By J. PATRICK PEPPER
Times-Herald Newspapers
DEARBORN — The number of disagreements between Dearborn Village Partners LLC principal Hakim Fakhoury and city officials continued to grow last week, this time on a proposed University of Michigan-Dearborn student housing development.
Fakhoury requested an emergency meeting with City Council members after learning university officials were in discussions with Ford Motor Land Development Corp. on putting the complex near Fairlane Town Center as opposed to his west downtown Michigan Avenue location.
In recent comments to the press, he has criticized Mayor John O’Reilly Jr. and his administration for not exercising enough influence with the university to secure the project for Dearborn Village Partners.
At the meeting — which Fakhoury requested that no administration representatives attend, although city attorney Laurie Ellerbrake did — he said that if the city doesn’t take a more active role in the student housing discussion, he would not be able to secure a development for the property. The result, Fakhoury said, would be the loss of several million dollars in state redevelopment incentives allocated to the site.
The developer also protested the city’s recent actions to commence the demolition process on three of his properties: the former Brother’s Tuxedo, Giuliano’s restaurant and Bally’s Vic Tanny. The buildings were supposed to be razed and rebuilt as part of a broader project by DVP, but Fakhoury said that if he can’t get the student housing, he can’t produce the rest of the development, and demolishing the buildings would cause lenders to foreclose on the properties.
There was some confusion among the parties on this issue. Most council members said they thought that he had agreed to the demolitions when they granted DVP a one-year extension in December to a preferred developers agreement on the property – a city parking lot between Military and Howard.
But Fakhoury countered that the demolitions were contingent on DVP securing the student housing — something he said “doesn’t look like it’s going to happen.”
He also said that if the buildings are demolished, it will start a countdown on roughly $9 million in state brownfield tax credits that are contingent on the entire development being completed in five years.
“Clearly the demolition is based on getting a developer’s agreement,” Fakhoury said. “And without (a developer’s agreement) there is no Brownfield money. These properties are uncollectable without that.”
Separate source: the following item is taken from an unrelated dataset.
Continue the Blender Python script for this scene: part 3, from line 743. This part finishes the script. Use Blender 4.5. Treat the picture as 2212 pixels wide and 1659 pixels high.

Ellerbrake didn’t have the council resolution with her at the meeting, and thus was unable to cite the exact language. She did say, however, that the brownfield credits weren’t necessary for the city to recoup demolition costs, as liens would be placed on the properties.
Also at the meeting, Fakhoury asked the council to release a $30,000 deposit that DVP was required to post, saying it was for “tax purposes.” He said that in the past the council had granted a similar request, and that he paid the money back in monthly installments of $3,000.
Councilwoman Suzanne Sareini said the council does not have the authority to release the money immediately and referred the matter for review by the Legal Department.
With the prospect of student housing apparently waning, Fakhoury also asked the council to approve a change to his conceptual development proposal to allow for leased loft units instead. But the council members generally agreed that the request was moot point.
“We agreed to a year extend this preferred developer’s agreement for another year so that you would have the time to go out there and get something put together,” Councilman Robert Abraham said. “When you come forward with your plan at that time, we’ll either say, ‘Yes we like this plan’ and enter a development agreement, or we’ll say, ‘This project doesn’t meet the scope and density we envisioned.’”
Fakhoury replied that he wouldn’t waste his time on due diligence if the project has no chance of getting approved.
“We are no closer to a deal now than we were five years ago,” he said. “You people do enough to make a sane man crazy.”
One lingering question raised at the meeting came after Fakhoury revealed that he never actually signed the preferred developer’s agreement extension in December. With the previous agreement expiring Dec. 31, it was not immediately clear what DVP’s status with the city is, or if it would affect DVP’s tax-credit eligibility.